I recently heard an interesting presentation by Holly Kortright, Senior VP, HR of Deltek. She was talking about where her company has decided to direct their available resources for employee capacity development. They target four areas:
- High Potentials for leadership positions
- High Performers
- People possessing critical, hard to replace, skills
- People in key positions (e.g. long experience and intimate knowledge of key work processes)
With the US government entering a time of cutbacks, Deltek is facing shifting markets. Add to this the general economy isn’t out of the woods and the demographic turnover (boomer departures) will continue unabated. Sound familiar?
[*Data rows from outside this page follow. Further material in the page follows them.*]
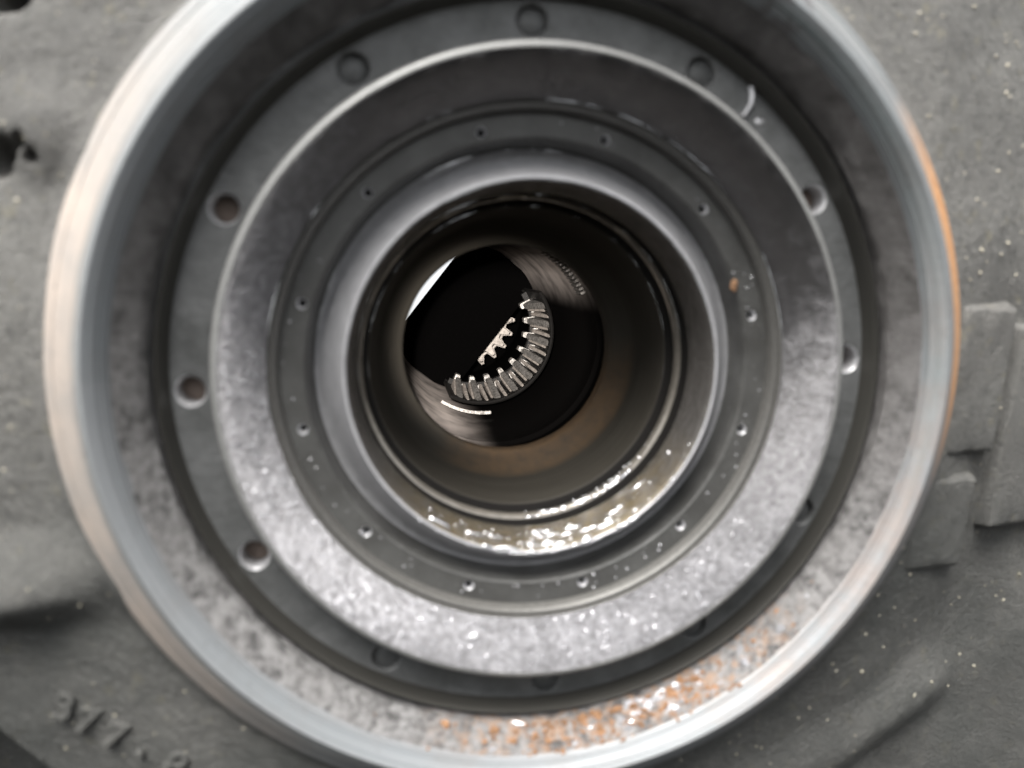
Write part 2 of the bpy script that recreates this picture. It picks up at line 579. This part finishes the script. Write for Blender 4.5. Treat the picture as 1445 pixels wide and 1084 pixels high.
def block(name, x0, x1, z0, z1, d0, d1, mat, parent, bev=0.8, skew=0.0, tilt=1.6):
    """A cast pad standing on the wall: front at depth d0, root at depth d1, its left edge leaning by skew."""
    bm = bmesh.new()
    pts = []
    for d, g in ((d0, 0.0), (d1, 2.8)):
        for x, z, sx, sz in ((x0, z0, -1, -1), (x1, z0, 1, -1), (x1, z1, 1, 1), (x0 + skew, z1, -1, 1)):
            pts.append(bm.verts.new(((x + sx * g) * K, (d + (tilt if sz < 0 else 0) + 0.2 * (x - x0)) * K, (z + sz * g) * K)))
    a, b = pts[:4], pts[4:]
    bm.faces.new(a)
    for i in range(4):
        j = (i + 1) % 4
        bm.faces.new((a[i], b[i], b[j], a[j]))
    bmesh.ops.recalc_face_normals(bm, faces=bm.faces)
    bmesh.ops.bevel(bm, geom=[e for e in bm.edges if not e.is_boundary], offset=bev * K, segments=3, affect='EDGES', profile=0.5)
    bmesh.ops.subdivide_edges(bm, edges=bm.edges[:], cuts=9, use_grid_fill=True)
    for v in bm.verts:
        p = v.co / K
        v.co.y += (noise.noise(p * 0.4) * 0.3 + noise.noise(p * 1.3) * 0.25) * K
        v.co.x += noise.noise(p * 0.5 + Vector((9, 0, 0))) * 0.25 * K
        v.co.z += noise.noise(p * 0.5 + Vector((0, 9, 0))) * 0.25 * K
    me = bpy.data.meshes.new(name)
    bm.to_mesh(me)
    bm.free()
    smooth(me, 60)
    return link_mesh(name, me, mat, parent)


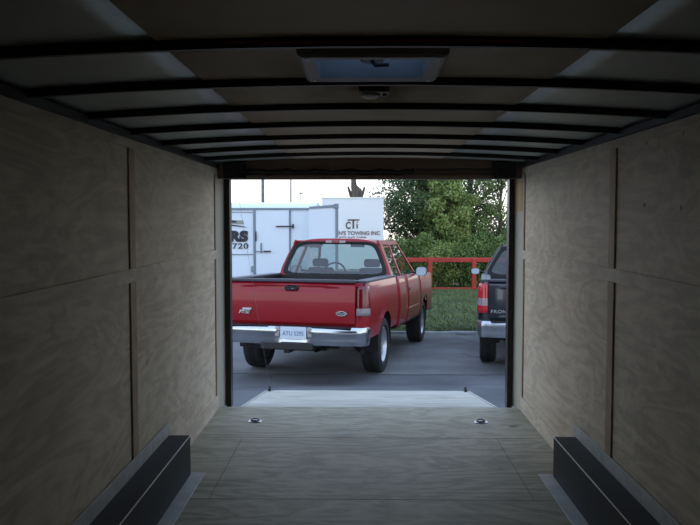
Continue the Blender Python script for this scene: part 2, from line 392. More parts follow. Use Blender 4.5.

Most of our clients face all three of these challenges.
Organizations need a talent investment strategy that helps to retain their best people and grows those employees who will lead the enterprise through the complexity and uncertainty that awaits us over the next decade and beyond.
Point #1 is critical. Whether you have 4000 or 40 employees, you need to be thinking about a pipeline of potential managers and executives. Too often smaller businesses ignore this strategic piece. The “hipos” you identify are people you want to have with you for the long haul, making increasingly higher value contributions to your business.
Holly’s other three groups contain are people who you want also to keep on board, even if they have limited potential to be promoted to higher levels. Many of these are motivated primarily by the type of work they do–interesting, challenging, personally satisfying, offering the opportunity to make a difference.
So, as you seek to optimize your limited resources for employee development, I think Holly’s four targets provide an excellent template for decision making.